El tatuaje de uno de los carniceros del Cash García le cubre todo el antebrazo. Me llevó un kilo de costillas, otro de filetes de cerdo y 3/4 de mezcla de pollo, el darme cuenta de que el motivo era Liz Taylor en “Cleopatra”. El primer kilo de carne pensé que era una Virgen coronada, pero me equivocaba porque atisbando por el rabillo del ojo pude observar como un castillete de corona que me iluminó las neuronas que quizás ya estén acosadas por el puto del Alzheimer. No era un castillete finalmente, sino el tocado que representaba al Alto y Bajo Egipto en la cabeza de su Faraona. Fueron los ojos de la Taylor los que me dieron la solución definitiva. Esos que hicieron temblar corazones y enamoraron a toda una generación. Al carnicero, no. Él me contó que quien lo ponía era la Cleopatra original, la hija de Filipo, la amante de Julio y Marco Antonio.
Qué mundo más complicado el de los que se tatúan para toda la vida hasta que el láser pueda poner claridad a tanta tinta inyectada.
Por un instante, pensé en preguntarle al carnicero si le gustaban las mujeres inteligentes, porque las dos lo eran.
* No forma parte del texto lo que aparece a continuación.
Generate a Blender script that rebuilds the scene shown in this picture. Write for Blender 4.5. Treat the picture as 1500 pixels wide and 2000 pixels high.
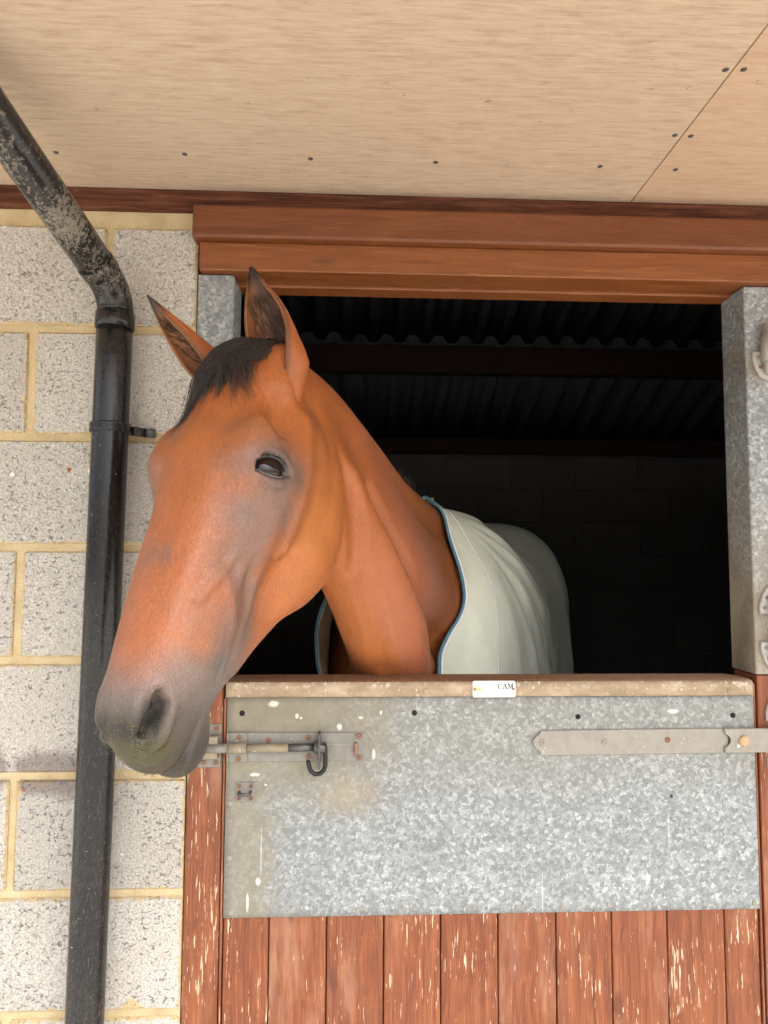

Cleopatra y la Taylor. Pero cejé en el empeño viéndolo tontear con las chicas que reponían, entre mucha mirada con picardía, monosílabos y risitas de secundaria. A muy pocos les gustan las inteligentes y guapas. A muchos menos las se buscan la vida a pesar de sus circunstancias. Ellas se la buscaron. Y no les fue nada fácil, pero aun así pervivieron en la Historia para ser lienzo del propósito estético de un joven carnicero.
No me gustan los tatuajes, ni su perpetuidad, ni su colorido, ni que se te claven por dentro. Ya he llevado demasiado tiempo mi dolor tatuado en el alma para que quiera reconcomerme más. Además que de todo me aburro. Más de algo que tendría que ver a cada rato. Mi cuerpo cambia conmigo. Mi cara, mis manos, mis piernas, mis ojos. Hasta los lunares que la Doctora Moreno vigila con un aparato que me recuerda a los inventos del Inspector Gagdet.
Las arrugas van formándose sobre mí como las olas en el río San Pedro tras la entrada del Levante en sus arenosas orillas. Todo es cambiante y rutinario al mismo tiempo, todo muta para ser igual. Los tatuajes no. Sólo se destiñen, devaluándose como vulgar moneda al uso.
Los puristas troquelamos con el tiempo nuestro valor esencial. Pagamos en carne, en esperanzas y suspiros hasta que no nos queda más que un aliento, que también le damos.
No quiero tatuarme, ni que me tatúen con pena dolida por mi falta en esta tierra, para que si enferma el portador y necesita una transfusión, me claven en una pupila tintada, la cánula de la jeringuilla, entuertándome tras mi muerte.
No quiero pasar a la Historia, sino resbalar como las mareas, sin sobresalto de garzas que pescan a pie de orilla incautos pececillos. Formar parte de esas olas que se balancean lascivas al compás del viento sabedoras que no son más que mensajeras del tiempo y cómplices de las mareas.
Quién fuera Toruño sin visitantes ignorantes de cauces mareales, aves migratorias, dunas y quejigos. Quién como el mar, Dios que deriva, descomponiéndose en mil esencias a cada cual más vital que la anterior. Quién dragón verde de mis visiones para zambullirme contigo. Quién joven carnicero que ríe sin pensar, porque piensa que Cleopatra era hermosa y joven en una tintada ventral de su vigoroso antebrazo.